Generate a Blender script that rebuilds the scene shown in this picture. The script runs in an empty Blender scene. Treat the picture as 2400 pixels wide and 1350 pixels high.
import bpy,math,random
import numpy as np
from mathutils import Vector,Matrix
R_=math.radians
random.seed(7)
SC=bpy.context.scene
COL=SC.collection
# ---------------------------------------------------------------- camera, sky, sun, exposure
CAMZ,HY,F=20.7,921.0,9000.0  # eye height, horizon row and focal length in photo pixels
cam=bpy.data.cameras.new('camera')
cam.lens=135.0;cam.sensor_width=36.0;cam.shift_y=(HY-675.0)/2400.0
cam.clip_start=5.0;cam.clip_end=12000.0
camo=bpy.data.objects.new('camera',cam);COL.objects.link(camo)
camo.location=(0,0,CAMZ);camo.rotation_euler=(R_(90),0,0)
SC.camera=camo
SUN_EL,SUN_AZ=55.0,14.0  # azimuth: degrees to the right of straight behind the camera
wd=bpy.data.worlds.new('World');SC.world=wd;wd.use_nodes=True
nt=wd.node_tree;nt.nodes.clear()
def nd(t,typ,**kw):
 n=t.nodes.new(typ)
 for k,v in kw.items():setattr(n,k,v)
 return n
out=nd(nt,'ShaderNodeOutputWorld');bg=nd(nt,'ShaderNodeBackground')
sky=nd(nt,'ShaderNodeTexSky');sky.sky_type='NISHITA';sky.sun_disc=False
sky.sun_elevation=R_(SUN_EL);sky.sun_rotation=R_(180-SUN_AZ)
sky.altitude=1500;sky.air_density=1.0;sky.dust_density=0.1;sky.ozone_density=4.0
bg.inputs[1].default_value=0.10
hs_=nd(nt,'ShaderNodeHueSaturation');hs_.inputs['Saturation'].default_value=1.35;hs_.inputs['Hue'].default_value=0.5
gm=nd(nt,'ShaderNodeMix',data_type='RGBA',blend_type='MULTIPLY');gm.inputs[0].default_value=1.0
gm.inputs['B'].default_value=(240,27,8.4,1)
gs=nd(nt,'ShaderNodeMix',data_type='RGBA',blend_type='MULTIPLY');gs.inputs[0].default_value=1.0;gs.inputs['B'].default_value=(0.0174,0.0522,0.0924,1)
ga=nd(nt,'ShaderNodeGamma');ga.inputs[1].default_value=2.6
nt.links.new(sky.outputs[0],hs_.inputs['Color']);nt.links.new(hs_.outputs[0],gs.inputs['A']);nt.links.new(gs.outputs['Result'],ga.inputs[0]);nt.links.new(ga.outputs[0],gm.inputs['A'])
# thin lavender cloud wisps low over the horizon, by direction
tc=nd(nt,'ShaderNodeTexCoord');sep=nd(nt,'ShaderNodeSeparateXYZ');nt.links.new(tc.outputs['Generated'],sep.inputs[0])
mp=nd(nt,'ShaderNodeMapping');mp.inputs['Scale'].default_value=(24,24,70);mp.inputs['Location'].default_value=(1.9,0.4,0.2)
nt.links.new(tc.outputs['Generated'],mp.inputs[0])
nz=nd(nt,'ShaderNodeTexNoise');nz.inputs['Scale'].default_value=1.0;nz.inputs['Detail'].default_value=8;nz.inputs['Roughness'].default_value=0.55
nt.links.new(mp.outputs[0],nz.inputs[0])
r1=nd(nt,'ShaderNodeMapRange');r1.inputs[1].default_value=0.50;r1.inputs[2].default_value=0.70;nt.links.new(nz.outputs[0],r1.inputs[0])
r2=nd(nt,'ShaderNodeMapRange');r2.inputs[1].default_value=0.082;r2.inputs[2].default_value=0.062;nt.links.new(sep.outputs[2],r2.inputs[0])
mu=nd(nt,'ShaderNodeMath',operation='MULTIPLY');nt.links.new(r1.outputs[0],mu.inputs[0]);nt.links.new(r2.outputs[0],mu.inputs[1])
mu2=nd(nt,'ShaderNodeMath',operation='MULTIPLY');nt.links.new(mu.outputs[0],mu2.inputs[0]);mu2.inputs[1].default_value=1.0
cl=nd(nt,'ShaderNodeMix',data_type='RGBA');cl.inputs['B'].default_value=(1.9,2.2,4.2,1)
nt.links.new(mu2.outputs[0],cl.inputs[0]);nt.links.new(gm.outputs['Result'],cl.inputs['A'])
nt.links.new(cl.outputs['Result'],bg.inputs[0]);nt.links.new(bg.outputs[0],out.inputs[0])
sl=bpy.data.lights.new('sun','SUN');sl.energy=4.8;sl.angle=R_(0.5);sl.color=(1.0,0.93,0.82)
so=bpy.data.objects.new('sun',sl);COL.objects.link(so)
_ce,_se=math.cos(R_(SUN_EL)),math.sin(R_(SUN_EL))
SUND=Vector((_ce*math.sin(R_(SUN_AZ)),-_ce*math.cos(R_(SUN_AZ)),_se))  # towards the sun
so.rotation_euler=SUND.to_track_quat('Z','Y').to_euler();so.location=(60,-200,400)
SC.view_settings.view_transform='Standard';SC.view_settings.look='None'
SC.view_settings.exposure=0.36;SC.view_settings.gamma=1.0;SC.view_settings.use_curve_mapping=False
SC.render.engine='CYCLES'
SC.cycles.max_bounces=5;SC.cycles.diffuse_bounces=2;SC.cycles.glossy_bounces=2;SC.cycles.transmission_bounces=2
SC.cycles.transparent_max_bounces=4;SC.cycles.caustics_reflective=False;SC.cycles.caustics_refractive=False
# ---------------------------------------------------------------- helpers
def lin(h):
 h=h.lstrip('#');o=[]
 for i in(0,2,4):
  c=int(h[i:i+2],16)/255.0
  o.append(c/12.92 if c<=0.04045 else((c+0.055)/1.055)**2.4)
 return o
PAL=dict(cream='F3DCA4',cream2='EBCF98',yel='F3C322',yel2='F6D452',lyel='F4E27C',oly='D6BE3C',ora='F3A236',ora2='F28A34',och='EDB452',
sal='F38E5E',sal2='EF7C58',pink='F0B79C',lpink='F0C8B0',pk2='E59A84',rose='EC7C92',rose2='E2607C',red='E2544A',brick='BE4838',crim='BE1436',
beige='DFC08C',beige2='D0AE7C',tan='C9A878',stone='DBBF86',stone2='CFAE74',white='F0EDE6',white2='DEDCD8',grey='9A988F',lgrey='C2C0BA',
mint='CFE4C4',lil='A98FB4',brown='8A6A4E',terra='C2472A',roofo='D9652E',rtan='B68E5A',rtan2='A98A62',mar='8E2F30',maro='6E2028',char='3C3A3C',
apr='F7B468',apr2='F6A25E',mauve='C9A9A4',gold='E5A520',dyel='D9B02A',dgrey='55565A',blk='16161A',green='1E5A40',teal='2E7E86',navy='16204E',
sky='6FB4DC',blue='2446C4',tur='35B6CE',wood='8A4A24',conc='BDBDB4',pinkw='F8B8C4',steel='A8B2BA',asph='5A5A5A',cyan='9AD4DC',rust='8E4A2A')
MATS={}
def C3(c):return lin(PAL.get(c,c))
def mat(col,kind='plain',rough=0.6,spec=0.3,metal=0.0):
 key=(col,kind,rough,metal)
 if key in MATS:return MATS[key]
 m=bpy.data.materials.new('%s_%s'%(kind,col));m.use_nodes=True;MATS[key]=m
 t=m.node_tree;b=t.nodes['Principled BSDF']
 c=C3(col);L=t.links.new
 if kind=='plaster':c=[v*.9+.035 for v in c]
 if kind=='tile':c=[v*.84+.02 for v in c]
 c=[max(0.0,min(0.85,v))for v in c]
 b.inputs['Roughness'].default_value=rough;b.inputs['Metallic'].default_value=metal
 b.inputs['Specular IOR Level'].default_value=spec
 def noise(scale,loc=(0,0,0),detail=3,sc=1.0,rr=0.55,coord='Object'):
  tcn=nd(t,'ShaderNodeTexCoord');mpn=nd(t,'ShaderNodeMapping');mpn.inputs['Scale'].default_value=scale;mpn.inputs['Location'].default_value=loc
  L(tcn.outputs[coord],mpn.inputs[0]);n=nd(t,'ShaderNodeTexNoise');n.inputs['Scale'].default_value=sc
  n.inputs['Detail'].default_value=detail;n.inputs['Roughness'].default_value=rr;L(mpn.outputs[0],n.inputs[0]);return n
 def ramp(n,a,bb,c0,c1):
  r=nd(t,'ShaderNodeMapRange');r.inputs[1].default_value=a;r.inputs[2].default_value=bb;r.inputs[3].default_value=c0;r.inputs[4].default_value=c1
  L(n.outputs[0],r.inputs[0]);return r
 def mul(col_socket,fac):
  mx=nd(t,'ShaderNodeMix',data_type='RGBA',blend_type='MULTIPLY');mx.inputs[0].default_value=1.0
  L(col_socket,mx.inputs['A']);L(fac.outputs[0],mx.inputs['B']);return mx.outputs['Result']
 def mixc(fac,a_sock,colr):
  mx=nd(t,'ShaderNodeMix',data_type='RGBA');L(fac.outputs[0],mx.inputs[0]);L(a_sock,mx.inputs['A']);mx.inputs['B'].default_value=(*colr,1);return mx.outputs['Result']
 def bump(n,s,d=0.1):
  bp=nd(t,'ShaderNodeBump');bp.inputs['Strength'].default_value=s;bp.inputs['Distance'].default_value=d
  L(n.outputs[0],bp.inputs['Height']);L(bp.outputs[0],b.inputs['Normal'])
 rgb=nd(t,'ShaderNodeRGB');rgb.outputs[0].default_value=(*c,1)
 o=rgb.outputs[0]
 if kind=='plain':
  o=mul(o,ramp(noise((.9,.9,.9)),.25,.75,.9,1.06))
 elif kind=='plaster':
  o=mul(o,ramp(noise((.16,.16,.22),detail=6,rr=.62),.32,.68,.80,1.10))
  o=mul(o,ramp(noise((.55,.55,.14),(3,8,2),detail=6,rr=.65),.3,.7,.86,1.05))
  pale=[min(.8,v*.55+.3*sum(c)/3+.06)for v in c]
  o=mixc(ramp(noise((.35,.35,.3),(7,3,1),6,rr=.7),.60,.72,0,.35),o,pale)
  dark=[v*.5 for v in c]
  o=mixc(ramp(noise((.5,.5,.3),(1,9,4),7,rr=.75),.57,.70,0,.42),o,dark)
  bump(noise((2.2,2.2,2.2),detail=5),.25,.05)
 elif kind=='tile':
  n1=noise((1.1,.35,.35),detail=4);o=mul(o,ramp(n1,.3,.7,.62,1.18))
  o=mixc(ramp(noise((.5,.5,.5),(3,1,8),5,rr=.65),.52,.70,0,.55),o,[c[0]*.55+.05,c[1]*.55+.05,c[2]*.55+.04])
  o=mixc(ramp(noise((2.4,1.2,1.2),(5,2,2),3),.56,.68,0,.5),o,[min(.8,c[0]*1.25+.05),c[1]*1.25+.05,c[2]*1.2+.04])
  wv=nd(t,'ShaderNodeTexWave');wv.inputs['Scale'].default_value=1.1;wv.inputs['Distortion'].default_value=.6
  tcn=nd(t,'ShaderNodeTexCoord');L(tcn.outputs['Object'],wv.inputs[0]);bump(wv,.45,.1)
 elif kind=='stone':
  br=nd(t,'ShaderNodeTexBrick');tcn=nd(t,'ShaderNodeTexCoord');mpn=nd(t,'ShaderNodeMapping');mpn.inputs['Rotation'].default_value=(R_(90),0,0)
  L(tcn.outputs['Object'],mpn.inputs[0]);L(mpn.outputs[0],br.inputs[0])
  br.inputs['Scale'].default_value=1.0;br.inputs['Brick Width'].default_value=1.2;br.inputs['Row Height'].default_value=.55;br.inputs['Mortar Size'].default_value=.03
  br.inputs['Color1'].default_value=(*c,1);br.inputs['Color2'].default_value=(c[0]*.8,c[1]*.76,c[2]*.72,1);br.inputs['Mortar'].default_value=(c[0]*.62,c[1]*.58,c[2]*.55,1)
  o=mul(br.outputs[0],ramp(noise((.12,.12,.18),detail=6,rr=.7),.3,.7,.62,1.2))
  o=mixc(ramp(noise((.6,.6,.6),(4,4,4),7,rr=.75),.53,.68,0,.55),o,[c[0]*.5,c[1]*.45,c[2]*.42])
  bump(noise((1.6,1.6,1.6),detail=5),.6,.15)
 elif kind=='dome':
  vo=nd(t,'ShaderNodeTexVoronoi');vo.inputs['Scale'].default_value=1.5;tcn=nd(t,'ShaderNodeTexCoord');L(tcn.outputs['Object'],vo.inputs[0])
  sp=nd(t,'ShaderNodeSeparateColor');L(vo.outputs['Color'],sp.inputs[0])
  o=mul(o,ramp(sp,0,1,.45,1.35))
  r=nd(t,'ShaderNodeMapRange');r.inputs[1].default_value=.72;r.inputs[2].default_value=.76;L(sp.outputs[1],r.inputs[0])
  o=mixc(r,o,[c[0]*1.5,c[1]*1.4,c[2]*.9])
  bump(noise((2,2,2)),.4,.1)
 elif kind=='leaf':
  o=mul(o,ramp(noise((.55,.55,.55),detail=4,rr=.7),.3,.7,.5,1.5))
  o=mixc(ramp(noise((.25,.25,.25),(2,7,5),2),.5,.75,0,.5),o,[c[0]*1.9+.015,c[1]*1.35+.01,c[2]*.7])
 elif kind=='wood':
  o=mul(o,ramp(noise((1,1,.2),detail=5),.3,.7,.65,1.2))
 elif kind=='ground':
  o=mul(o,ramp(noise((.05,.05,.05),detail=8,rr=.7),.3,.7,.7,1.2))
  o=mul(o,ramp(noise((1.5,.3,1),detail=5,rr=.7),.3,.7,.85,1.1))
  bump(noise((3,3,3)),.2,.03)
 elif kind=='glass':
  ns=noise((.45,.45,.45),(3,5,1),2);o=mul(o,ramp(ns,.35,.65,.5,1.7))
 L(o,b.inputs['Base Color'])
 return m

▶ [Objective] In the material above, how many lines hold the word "pixels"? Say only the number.

▶ [Task output] 2